Polaritonic Enhancement of Near-field Scattering of Small Molecules Encapsulated in Boron Nitride Nanotubes

TL;DR

This paper demonstrates that boron nitride nanotubes can significantly enhance near-field vibrational spectroscopy of small molecules, enabling detection of few hundred molecules and identification of reaction products via polariton gap signatures.

Contribution

It introduces a novel method of using BNNTs to improve near-field vibrational spectroscopy sensitivity and selectivity for small molecules.

Findings

Enhanced vibrational spectra of C60 molecules inside BNNTs

Detection of chemical reaction products via polariton gap signatures

Sensitivity limit of a few hundred molecules

Abstract

Near-field spectroscopy has been extensively applied recently to analyze collective optical properties of materials at the nanoscale.
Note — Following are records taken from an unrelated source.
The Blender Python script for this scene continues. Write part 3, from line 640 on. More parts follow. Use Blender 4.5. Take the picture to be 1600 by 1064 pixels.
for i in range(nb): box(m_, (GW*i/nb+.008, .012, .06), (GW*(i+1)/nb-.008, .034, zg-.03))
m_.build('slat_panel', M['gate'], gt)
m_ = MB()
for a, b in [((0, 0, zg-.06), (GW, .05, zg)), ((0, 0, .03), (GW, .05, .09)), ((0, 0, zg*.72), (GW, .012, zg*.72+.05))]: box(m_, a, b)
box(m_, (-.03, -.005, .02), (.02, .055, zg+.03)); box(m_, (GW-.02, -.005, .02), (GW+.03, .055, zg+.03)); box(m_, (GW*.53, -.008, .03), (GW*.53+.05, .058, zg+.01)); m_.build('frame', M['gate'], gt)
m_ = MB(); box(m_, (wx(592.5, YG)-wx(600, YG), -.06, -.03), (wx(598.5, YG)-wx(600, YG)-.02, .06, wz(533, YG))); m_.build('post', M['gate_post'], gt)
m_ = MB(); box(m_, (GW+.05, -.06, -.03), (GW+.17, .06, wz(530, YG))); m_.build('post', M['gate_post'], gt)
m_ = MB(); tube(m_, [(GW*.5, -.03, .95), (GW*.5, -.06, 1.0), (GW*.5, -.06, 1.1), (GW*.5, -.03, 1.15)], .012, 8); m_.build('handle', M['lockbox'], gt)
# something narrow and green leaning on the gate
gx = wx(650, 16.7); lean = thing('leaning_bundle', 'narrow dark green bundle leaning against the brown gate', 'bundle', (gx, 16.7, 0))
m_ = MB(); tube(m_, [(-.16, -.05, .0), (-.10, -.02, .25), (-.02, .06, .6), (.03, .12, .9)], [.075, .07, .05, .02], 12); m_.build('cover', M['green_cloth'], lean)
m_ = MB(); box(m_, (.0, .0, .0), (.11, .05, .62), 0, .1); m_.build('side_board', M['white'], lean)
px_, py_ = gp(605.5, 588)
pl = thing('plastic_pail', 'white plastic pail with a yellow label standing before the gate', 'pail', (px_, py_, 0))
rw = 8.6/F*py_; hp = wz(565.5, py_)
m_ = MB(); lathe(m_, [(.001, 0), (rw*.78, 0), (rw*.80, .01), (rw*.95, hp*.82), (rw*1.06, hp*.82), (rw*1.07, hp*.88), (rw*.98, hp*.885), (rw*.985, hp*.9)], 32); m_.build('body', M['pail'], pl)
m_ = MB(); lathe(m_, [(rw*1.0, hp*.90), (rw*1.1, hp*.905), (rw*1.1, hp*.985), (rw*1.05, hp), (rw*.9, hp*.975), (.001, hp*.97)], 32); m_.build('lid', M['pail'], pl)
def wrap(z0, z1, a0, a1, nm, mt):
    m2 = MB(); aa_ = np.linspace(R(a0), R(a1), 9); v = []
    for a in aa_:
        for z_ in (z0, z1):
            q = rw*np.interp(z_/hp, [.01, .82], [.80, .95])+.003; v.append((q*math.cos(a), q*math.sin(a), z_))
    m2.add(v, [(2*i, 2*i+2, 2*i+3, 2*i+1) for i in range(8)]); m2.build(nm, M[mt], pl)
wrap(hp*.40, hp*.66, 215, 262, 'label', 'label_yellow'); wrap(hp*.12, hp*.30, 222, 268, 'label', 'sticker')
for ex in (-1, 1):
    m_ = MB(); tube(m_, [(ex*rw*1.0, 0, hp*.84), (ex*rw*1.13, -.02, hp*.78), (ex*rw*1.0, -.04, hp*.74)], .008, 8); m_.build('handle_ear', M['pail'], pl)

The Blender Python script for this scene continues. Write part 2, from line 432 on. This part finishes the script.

However, vibrations of small molecules were only recognizable in close proximity to a metallic resonator. We show that encapsulation in boron nitride nanotubes (BNNT) enhances the near-field vibrational spectra of C$_{60}$ fullerene, reaching a sensitivity limit of a few hundred molecules. Furthermore, products of chemical reactions inside the tubes can be identified, so long as their vibrational signatures lie in the polariton gap of the BNNT.